| PROBLEM REQUIREMENTS |
The records below hold a stretch from the line with "Build this scene" through the line with "from mathutils import Vector, Matrix"; return exactly those lines, ends included, and nothing more.

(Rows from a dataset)
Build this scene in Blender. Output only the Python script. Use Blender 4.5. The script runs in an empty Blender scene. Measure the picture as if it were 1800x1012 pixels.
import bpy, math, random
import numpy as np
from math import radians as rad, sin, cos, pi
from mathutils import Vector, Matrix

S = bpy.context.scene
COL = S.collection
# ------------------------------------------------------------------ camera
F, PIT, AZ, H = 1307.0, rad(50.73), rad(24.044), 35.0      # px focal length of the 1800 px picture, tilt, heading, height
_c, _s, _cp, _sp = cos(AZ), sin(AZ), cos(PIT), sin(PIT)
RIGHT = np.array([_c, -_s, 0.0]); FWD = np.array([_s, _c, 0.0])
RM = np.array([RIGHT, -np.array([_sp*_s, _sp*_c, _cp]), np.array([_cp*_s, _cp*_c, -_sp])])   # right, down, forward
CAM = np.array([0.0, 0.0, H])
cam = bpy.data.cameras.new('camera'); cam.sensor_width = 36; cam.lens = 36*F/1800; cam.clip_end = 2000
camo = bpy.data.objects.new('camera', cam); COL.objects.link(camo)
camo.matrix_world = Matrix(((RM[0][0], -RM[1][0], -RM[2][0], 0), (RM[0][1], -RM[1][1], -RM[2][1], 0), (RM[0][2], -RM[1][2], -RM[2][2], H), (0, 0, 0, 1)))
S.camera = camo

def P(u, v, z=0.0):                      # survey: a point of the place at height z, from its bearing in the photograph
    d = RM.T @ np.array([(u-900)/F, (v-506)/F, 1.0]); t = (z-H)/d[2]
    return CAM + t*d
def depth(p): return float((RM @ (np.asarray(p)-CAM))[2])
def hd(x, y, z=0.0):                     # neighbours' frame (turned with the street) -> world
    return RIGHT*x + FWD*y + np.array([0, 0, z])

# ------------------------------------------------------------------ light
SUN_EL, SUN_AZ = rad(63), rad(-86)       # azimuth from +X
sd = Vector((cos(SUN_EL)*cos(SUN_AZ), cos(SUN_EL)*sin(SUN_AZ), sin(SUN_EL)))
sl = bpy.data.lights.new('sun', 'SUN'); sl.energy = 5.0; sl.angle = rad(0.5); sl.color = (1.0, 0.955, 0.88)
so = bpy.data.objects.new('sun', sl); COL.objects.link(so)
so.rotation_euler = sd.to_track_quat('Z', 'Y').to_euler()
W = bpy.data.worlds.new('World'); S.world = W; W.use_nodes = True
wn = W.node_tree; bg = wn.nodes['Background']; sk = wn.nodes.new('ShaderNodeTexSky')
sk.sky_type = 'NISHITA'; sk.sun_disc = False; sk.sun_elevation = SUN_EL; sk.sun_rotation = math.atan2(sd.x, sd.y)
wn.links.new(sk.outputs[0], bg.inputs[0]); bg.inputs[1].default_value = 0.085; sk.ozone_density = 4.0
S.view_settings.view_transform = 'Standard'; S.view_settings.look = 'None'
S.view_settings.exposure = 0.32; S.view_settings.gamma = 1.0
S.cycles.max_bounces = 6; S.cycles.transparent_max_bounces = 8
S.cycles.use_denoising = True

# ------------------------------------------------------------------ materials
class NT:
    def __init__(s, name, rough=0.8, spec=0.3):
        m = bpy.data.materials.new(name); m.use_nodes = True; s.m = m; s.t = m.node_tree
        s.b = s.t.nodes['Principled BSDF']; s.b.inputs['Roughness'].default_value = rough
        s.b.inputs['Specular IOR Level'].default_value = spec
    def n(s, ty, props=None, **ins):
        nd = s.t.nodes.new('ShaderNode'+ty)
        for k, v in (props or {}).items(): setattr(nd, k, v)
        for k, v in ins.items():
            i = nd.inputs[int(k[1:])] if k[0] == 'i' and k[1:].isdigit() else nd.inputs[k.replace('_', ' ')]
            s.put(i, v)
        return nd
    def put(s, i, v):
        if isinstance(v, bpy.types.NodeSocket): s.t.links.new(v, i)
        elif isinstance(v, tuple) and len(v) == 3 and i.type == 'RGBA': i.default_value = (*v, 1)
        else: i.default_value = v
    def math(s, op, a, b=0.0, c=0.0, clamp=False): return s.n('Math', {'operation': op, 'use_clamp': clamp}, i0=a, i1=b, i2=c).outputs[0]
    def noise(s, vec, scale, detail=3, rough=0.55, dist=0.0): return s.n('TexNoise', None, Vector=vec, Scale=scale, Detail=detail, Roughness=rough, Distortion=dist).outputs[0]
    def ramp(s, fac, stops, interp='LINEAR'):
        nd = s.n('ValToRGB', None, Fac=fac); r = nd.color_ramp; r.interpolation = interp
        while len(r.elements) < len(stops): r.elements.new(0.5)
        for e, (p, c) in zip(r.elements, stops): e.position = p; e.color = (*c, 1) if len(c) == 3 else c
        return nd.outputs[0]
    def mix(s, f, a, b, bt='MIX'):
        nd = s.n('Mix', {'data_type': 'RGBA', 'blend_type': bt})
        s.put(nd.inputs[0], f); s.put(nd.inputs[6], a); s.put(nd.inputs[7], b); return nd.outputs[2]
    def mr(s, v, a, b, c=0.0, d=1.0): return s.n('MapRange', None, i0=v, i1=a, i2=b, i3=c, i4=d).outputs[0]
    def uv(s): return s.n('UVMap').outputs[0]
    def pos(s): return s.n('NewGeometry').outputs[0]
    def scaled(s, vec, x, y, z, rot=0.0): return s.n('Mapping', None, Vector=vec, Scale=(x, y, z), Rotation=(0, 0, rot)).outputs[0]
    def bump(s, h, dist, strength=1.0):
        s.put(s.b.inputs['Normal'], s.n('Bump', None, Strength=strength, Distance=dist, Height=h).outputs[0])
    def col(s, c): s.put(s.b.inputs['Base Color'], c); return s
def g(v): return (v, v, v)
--
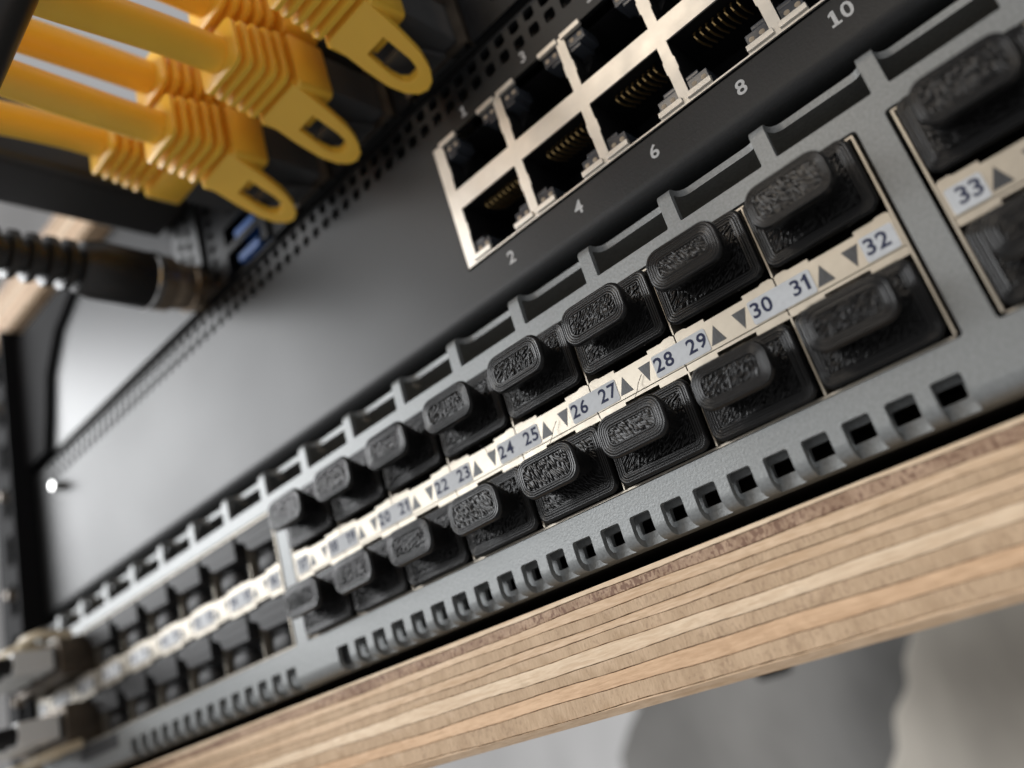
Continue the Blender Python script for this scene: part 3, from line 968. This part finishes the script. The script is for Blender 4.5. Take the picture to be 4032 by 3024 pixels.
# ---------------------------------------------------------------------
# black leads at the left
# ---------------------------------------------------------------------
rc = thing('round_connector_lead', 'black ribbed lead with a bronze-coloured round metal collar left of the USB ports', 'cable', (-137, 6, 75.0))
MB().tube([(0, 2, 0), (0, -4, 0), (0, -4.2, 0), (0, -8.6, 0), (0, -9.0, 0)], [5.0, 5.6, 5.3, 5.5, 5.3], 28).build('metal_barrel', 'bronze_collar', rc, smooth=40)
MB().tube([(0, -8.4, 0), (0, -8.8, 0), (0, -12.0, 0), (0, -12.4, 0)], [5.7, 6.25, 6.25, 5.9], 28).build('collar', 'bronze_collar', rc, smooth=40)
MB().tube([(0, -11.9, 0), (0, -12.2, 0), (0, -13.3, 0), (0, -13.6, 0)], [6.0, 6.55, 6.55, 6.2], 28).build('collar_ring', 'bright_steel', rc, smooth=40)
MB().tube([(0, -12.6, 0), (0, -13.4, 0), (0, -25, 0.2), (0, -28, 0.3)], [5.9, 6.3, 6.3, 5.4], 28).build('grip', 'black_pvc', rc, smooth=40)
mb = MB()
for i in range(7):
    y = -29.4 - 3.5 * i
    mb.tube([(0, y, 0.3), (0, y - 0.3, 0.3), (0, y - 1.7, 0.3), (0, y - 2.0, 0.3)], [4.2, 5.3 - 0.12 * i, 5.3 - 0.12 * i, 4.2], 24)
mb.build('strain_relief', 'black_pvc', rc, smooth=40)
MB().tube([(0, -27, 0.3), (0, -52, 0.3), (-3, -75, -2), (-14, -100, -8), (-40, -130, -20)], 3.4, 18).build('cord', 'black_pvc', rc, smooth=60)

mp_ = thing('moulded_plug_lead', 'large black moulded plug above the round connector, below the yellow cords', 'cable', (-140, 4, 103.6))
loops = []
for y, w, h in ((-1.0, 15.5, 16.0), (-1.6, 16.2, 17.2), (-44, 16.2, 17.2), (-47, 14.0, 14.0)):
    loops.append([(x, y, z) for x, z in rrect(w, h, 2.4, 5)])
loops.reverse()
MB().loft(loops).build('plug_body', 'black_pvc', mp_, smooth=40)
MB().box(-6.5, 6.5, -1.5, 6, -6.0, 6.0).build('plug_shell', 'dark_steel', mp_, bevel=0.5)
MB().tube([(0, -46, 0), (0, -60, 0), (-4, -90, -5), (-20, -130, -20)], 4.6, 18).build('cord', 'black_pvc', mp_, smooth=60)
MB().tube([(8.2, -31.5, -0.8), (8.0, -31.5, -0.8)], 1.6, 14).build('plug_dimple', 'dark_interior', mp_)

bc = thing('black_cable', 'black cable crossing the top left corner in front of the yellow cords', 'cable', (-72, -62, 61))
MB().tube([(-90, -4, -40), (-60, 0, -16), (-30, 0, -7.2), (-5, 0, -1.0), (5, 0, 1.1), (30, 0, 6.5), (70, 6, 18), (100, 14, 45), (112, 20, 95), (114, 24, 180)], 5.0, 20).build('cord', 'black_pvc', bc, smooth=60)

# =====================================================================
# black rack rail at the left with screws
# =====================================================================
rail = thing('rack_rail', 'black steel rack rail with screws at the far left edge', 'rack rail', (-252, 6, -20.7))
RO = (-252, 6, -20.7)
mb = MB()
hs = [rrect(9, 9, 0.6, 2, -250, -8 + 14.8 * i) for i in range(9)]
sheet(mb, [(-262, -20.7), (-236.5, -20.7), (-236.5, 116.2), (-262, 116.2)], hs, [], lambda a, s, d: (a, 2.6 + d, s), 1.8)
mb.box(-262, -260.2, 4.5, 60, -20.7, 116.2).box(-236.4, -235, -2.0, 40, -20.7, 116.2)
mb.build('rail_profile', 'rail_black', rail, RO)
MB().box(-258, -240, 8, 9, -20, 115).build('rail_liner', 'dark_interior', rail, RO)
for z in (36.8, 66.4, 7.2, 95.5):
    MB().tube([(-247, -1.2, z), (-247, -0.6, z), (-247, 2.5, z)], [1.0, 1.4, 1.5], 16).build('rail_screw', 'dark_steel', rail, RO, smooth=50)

| EXERCISE RESULT |
Build this scene in Blender. Output only the Python script. Use Blender 4.5. The script runs in an empty Blender scene. Measure the picture as if it were 1800x1012 pixels.
import bpy, math, random
import numpy as np
from math import radians as rad, sin, cos, pi
from mathutils import Vector, Matrix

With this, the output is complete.